#### WORK TO COMPLETE
Everything in the listing should be restated word for word.
+---+
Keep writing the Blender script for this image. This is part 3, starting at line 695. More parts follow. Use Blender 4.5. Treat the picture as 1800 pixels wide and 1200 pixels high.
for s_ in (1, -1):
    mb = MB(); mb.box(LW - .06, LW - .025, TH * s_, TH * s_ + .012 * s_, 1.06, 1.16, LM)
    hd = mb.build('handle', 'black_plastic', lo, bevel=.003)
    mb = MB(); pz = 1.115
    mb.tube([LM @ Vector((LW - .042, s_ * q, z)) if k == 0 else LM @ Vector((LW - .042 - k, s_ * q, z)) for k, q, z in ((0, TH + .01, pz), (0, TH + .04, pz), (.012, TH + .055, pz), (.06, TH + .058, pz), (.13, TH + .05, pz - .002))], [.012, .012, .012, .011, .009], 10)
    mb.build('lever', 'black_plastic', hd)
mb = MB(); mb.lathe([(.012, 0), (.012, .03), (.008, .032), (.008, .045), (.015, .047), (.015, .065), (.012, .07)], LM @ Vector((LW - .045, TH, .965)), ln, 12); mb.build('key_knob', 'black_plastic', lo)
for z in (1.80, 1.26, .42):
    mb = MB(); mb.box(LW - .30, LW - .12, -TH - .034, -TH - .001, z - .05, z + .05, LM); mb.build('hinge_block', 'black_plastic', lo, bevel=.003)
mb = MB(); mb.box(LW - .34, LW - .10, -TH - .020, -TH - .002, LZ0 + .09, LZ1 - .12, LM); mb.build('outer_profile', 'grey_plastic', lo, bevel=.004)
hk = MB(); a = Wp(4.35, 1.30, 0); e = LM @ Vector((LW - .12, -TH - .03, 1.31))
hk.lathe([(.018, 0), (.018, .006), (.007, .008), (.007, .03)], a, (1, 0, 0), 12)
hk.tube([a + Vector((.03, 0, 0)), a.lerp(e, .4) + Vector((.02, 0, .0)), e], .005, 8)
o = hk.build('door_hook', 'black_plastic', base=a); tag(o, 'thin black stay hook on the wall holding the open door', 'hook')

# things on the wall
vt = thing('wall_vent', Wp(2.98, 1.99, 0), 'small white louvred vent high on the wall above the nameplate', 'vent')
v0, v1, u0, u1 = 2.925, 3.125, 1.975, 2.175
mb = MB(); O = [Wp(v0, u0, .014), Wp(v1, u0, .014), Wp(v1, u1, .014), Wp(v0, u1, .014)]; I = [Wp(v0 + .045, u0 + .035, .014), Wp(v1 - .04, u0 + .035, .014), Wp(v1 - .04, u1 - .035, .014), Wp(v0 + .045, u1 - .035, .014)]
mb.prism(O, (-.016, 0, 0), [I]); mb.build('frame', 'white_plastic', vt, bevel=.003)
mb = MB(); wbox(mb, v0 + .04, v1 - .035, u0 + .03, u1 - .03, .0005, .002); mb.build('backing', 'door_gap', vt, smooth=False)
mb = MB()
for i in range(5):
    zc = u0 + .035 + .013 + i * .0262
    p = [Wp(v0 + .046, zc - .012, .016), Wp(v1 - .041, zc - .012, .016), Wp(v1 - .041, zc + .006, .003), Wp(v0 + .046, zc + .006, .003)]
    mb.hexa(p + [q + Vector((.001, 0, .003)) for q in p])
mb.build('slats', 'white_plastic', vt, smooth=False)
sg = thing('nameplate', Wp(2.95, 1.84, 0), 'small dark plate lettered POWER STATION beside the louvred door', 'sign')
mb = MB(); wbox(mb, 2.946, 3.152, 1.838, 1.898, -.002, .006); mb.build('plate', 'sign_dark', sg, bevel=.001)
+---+
#### SOLUTION
Keep writing the Blender script for this image. This is part 3, starting at line 695. More parts follow. Use Blender 4.5. Treat the picture as 1800 pixels wide and 1200 pixels high.
for s_ in (1, -1):
    mb = MB(); mb.box(LW - .06, LW - .025, TH * s_, TH * s_ + .012 * s_, 1.06, 1.16, LM)
    hd = mb.build('handle', 'black_plastic', lo, bevel=.003)
    mb = MB(); pz = 1.115
    mb.tube([LM @ Vector((LW - .042, s_ * q, z)) if k == 0 else LM @ Vector((LW - .042 - k, s_ * q, z)) for k, q, z in ((0, TH + .01, pz), (0, TH + .04, pz), (.012, TH + .055, pz), (.06, TH + .058, pz), (.13, TH + .05, pz - .002))], [.012, .012, .012, .011, .009], 10)
    mb.build('lever', 'black_plastic', hd)
mb = MB(); mb.lathe([(.012, 0), (.012, .03), (.008, .032), (.008, .045), (.015, .047), (.015, .065), (.012, .07)], LM @ Vector((LW - .045, TH, .965)), ln, 12); mb.build('key_knob', 'black_plastic', lo)
for z in (1.80, 1.26, .42):
    mb = MB(); mb.box(LW - .30, LW - .12, -TH - .034, -TH - .001, z - .05, z + .05, LM); mb.build('hinge_block', 'black_plastic', lo, bevel=.003)
mb = MB(); mb.box(LW - .34, LW - .10, -TH - .020, -TH - .002, LZ0 + .09, LZ1 - .12, LM); mb.build('outer_profile', 'grey_plastic', lo, bevel=.004)
hk = MB(); a = Wp(4.35, 1.30, 0); e = LM @ Vector((LW - .12, -TH - .03, 1.31))
hk.lathe([(.018, 0), (.018, .006), (.007, .008), (.007, .03)], a, (1, 0, 0), 12)
hk.tube([a + Vector((.03, 0, 0)), a.lerp(e, .4) + Vector((.02, 0, .0)), e], .005, 8)
o = hk.build('door_hook', 'black_plastic', base=a); tag(o, 'thin black stay hook on the wall holding the open door', 'hook')

# things on the wall
vt = thing('wall_vent', Wp(2.98, 1.99, 0), 'small white louvred vent high on the wall above the nameplate', 'vent')
v0, v1, u0, u1 = 2.925, 3.125, 1.975, 2.175
mb = MB(); O = [Wp(v0, u0, .014), Wp(v1, u0, .014), Wp(v1, u1, .014), Wp(v0, u1, .014)]; I = [Wp(v0 + .045, u0 + .035, .014), Wp(v1 - .04, u0 + .035, .014), Wp(v1 - .04, u1 - .035, .014), Wp(v0 + .045, u1 - .035, .014)]
mb.prism(O, (-.016, 0, 0), [I]); mb.build('frame', 'white_plastic', vt, bevel=.003)
mb = MB(); wbox(mb, v0 + .04, v1 - .035, u0 + .03, u1 - .03, .0005, .002); mb.build('backing', 'door_gap', vt, smooth=False)
mb = MB()
for i in range(5):
    zc = u0 + .035 + .013 + i * .0262
    p = [Wp(v0 + .046, zc - .012, .016), Wp(v1 - .041, zc - .012, .016), Wp(v1 - .041, zc + .006, .003), Wp(v0 + .046, zc + .006, .003)]
    mb.hexa(p + [q + Vector((.001, 0, .003)) for q in p])
mb.build('slats', 'white_plastic', vt, smooth=False)
sg = thing('nameplate', Wp(2.95, 1.84, 0), 'small dark plate lettered POWER STATION beside the louvred door', 'sign')
mb = MB(); wbox(mb, 2.946, 3.152, 1.838, 1.898, -.002, .006); mb.build('plate', 'sign_dark', sg, bevel=.001)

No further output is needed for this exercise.